INFORMATION SHOWN:
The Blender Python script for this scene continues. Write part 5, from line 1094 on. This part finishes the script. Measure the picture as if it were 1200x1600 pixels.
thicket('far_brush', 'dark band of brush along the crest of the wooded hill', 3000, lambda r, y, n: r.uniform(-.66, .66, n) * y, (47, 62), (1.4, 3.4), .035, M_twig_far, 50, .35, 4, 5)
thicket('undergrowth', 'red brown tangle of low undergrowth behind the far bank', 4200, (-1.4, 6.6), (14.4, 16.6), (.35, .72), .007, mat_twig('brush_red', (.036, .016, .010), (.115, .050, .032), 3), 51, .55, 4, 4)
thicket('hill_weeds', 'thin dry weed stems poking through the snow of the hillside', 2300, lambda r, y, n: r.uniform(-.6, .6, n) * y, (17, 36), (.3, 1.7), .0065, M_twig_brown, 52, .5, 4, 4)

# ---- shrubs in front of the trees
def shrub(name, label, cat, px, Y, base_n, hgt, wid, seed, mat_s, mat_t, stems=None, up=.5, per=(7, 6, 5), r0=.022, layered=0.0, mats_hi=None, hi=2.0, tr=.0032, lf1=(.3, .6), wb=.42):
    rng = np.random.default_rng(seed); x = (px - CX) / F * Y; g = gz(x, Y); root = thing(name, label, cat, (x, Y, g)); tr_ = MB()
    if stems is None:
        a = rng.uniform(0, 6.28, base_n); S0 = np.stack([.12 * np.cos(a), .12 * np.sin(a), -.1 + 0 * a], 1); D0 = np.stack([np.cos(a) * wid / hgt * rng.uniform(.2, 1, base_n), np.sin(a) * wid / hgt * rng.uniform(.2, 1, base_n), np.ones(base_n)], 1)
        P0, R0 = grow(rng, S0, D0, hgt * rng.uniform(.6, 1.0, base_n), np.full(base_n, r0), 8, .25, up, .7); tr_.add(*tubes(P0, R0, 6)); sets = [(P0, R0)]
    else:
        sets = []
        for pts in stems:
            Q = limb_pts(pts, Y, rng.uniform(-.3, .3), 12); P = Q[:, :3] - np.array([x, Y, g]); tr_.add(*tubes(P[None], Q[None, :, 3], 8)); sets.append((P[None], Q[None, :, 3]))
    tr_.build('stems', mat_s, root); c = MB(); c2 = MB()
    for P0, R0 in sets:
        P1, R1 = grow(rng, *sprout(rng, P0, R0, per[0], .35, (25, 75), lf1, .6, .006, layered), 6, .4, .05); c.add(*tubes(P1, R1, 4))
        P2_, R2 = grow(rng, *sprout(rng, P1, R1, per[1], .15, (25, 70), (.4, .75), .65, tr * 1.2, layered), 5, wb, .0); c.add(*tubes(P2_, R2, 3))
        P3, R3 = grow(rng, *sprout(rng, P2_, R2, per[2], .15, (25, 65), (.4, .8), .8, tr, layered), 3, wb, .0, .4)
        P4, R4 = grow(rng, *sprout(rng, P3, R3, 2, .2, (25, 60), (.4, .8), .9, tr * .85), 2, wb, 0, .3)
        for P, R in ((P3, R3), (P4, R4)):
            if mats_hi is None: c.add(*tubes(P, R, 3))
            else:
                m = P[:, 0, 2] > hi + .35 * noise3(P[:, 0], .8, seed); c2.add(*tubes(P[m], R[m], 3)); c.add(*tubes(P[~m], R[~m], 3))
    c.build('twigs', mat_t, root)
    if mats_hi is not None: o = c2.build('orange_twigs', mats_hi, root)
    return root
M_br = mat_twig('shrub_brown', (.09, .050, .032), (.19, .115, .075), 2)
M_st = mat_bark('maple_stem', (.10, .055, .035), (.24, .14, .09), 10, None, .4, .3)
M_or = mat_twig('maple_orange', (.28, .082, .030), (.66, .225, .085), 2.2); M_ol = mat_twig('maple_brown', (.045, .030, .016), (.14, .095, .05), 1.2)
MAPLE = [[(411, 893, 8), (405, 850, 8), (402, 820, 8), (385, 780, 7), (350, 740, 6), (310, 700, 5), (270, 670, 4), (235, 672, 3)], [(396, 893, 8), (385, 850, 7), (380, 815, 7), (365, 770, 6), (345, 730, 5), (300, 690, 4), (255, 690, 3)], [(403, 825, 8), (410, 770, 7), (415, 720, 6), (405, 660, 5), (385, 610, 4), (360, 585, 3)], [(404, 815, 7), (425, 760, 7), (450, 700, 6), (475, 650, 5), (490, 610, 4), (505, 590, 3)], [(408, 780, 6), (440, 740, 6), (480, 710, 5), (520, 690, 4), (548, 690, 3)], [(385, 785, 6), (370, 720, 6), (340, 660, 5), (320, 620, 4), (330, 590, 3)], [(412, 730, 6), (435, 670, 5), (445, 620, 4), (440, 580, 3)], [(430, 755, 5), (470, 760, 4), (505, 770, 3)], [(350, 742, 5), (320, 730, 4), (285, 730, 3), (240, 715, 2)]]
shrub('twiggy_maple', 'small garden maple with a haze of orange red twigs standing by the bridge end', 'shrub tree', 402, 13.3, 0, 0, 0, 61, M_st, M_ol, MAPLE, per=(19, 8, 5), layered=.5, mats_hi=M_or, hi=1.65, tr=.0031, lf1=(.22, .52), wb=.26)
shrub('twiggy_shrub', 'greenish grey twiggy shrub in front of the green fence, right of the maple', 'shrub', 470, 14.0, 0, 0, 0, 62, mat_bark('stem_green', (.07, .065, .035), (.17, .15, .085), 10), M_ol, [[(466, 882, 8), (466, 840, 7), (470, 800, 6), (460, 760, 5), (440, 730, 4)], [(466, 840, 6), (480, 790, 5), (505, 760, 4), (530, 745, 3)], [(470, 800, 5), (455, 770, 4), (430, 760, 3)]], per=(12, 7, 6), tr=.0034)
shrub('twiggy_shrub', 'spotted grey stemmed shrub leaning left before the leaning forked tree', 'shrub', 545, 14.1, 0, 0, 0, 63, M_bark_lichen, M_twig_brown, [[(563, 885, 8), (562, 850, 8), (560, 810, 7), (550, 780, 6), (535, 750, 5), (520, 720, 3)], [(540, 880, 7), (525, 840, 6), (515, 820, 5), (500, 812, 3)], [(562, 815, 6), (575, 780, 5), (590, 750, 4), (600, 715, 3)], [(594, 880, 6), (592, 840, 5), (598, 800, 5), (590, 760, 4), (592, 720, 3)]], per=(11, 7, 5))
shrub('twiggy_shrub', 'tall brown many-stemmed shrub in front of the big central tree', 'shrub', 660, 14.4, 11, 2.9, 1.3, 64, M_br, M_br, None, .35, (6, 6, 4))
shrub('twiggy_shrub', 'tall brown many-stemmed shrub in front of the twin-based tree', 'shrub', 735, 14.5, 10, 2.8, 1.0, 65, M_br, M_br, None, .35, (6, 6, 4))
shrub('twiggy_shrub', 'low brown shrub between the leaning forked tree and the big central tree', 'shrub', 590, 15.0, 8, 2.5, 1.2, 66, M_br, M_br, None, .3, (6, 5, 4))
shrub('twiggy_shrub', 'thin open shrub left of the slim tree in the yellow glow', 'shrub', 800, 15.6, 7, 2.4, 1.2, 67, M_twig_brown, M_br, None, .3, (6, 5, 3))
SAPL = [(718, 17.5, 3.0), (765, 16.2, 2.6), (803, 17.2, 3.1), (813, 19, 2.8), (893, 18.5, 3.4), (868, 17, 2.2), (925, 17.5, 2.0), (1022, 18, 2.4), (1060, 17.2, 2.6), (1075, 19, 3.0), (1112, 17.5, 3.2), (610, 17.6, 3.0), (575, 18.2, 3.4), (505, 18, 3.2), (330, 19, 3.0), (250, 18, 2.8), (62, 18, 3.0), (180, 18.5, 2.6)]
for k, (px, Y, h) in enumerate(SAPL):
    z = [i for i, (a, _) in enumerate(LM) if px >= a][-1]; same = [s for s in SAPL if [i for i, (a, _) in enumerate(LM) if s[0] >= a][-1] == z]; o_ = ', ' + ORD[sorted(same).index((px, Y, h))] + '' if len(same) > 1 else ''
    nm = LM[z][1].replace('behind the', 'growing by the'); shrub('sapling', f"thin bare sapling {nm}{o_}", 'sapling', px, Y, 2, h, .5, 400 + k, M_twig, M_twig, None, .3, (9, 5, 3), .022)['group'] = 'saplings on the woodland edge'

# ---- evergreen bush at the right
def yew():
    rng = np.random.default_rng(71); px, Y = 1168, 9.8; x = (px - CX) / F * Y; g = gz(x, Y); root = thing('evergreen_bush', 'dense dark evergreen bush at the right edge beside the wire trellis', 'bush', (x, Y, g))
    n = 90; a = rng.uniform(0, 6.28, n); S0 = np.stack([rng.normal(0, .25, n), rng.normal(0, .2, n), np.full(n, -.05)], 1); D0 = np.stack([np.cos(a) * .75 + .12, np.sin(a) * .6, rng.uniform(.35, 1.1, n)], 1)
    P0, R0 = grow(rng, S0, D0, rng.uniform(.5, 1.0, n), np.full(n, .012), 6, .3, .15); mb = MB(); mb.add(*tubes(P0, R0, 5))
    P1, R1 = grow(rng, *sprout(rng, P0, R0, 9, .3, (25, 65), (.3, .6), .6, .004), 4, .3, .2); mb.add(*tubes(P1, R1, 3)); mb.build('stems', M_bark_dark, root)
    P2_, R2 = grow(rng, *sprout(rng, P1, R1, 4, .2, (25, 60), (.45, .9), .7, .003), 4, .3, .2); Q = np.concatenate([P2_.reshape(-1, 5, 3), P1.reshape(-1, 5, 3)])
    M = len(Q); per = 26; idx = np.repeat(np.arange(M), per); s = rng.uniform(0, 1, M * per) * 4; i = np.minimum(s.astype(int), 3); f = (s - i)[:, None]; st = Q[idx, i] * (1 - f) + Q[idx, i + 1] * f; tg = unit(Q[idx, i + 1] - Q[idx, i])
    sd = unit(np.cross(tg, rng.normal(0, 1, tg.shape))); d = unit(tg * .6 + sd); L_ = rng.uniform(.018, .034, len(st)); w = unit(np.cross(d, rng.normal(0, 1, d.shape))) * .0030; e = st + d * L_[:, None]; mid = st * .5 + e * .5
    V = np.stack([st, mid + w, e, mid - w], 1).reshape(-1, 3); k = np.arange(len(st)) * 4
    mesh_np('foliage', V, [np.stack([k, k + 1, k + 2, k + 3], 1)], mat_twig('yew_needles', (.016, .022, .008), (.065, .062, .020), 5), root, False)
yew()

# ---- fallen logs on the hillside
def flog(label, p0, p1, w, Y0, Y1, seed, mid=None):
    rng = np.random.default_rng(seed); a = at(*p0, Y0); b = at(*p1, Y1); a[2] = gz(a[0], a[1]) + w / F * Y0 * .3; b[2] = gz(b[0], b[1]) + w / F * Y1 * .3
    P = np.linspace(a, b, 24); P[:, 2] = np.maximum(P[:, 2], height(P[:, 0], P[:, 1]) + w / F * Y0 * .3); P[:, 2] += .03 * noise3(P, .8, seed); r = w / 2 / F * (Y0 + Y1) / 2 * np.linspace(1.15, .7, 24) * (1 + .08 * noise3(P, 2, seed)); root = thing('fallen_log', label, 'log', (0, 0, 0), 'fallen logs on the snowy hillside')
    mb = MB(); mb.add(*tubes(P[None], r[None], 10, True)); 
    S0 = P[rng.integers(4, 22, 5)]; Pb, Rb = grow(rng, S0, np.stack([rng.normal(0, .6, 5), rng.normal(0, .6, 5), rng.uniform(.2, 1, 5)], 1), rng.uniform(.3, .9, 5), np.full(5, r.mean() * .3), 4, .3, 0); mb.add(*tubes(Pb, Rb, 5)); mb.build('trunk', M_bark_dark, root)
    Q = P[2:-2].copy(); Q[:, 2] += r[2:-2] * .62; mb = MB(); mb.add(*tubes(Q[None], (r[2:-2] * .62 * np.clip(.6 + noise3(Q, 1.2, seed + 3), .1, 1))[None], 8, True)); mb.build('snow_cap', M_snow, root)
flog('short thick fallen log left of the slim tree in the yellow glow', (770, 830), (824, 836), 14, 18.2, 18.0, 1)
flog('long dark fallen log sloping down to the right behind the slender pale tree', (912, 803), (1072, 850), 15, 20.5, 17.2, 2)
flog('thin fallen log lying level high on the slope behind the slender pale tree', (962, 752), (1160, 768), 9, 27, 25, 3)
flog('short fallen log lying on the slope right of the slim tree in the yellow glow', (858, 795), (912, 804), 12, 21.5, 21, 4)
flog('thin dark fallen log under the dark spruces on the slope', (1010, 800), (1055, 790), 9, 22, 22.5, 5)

EXERCISE DESCRIPTION:
Copy out only the lines running from the beginning of the data to the line with "thicket('hill_weeds', 'thin dry", both ends included.

RESPONSE:
The Blender Python script for this scene continues. Write part 5, from line 1094 on. This part finishes the script. Measure the picture as if it were 1200x1600 pixels.
thicket('far_brush', 'dark band of brush along the crest of the wooded hill', 3000, lambda r, y, n: r.uniform(-.66, .66, n) * y, (47, 62), (1.4, 3.4), .035, M_twig_far, 50, .35, 4, 5)
thicket('undergrowth', 'red brown tangle of low undergrowth behind the far bank', 4200, (-1.4, 6.6), (14.4, 16.6), (.35, .72), .007, mat_twig('brush_red', (.036, .016, .010), (.115, .050, .032), 3), 51, .55, 4, 4)
thicket('hill_weeds', 'thin dry weed stems poking through the snow of the hillside', 2300, lambda r, y, n: r.uniform(-.6, .6, n) * y, (17, 36), (.3, 1.7), .0065, M_twig_brown, 52, .5, 4, 4)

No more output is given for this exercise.